Craig Fish, Director at Lodestone Mortgages & Protection noted that consumers could soon be “sick of hearing the words rate war”, saying: “It certainly seems this is well and truly underway and something we will all hear more of. To see rates below 4% is a milestone, so let’s hope that swap rates continue their downward trend as this will lead to even lower rates by lenders. People can take their home buying plans off ice as the mortgage market starts its big thaw.”

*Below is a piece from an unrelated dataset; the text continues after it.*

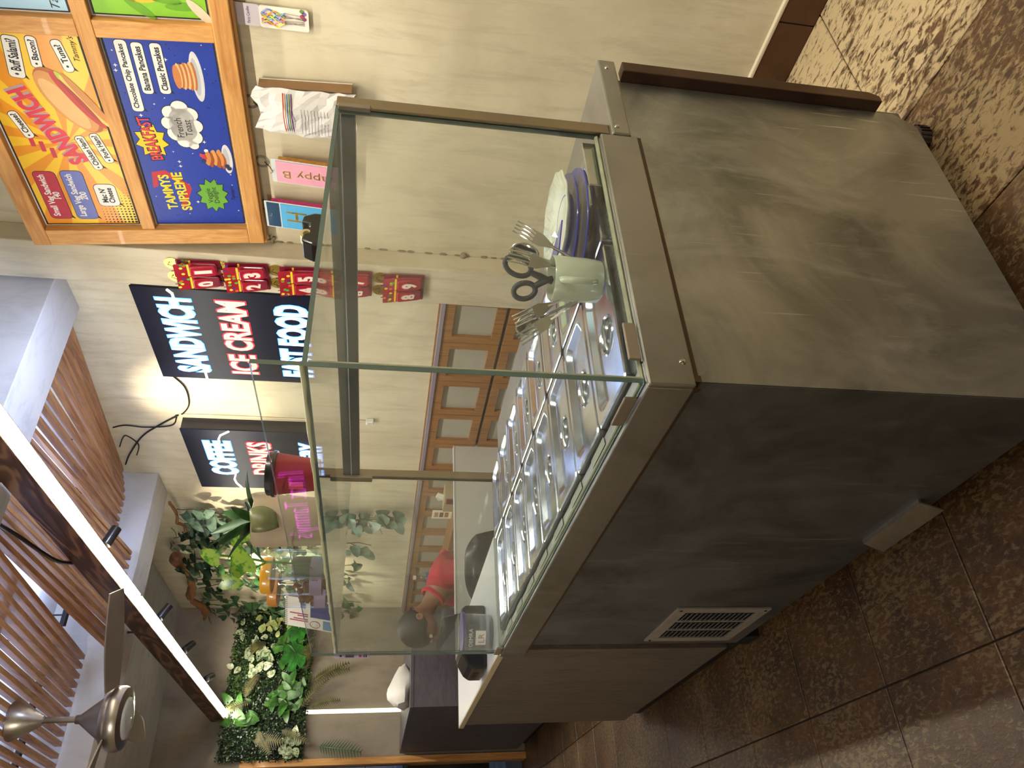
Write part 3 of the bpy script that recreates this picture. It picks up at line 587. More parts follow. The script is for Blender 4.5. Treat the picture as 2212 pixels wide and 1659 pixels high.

Rohit Kohli, Director at The Mortgage Stop said the deals below 4% were “undoubtedly welcome” for the millions of borrowers coming off fixed rates this year. However, the focus on lower LTV customers means that the real affordability challenge – especially for first-time buyers – remains unaddressed. He said: “While it’s encouraging to see lenders passing on lower swap rates, the most significant impact would come from more competitive high LTV deals that help first-time buyers get on the property ladder. Until we see movement in that space, many aspiring homeowners will continue to struggle with affordability.”

Nicholas Mendes, Mortgage Technical Manager, at John Charcol, disagreed with the and says the swap market does not currently support further cuts. He said: “Currently, two to five year swap rates are below 4%, representing a notable decline compared to this time last month. However, with two year swaps priced only marginally below this level, there is limited scope for other lenders to comfortably follow suit.

“As such, I do not expect many competitors to replicate this move. Without wider market support, this deal is unlikely to remain available for long – so it’s worth acting swiftly when opportunities like this arise.”

He noted that Tuesday saw a “flurry of lender repricing” as many lenders responded positively to the recent “downward trend and stabilisation” in swap rates. He added: “While there remains considerable debate around the number of rate reductions we might see in 2025, forecasts made at this stage of the year are often subject to revision. New economic data and shifting global factors can significantly influence the outlook.

“Additionally, we are still assessing the full impact of the recent Budget, which can take time to filter through the market. Its important to keep in mind that while projections offer useful guidance, they are frequently adjusted as fresh information comes to light.”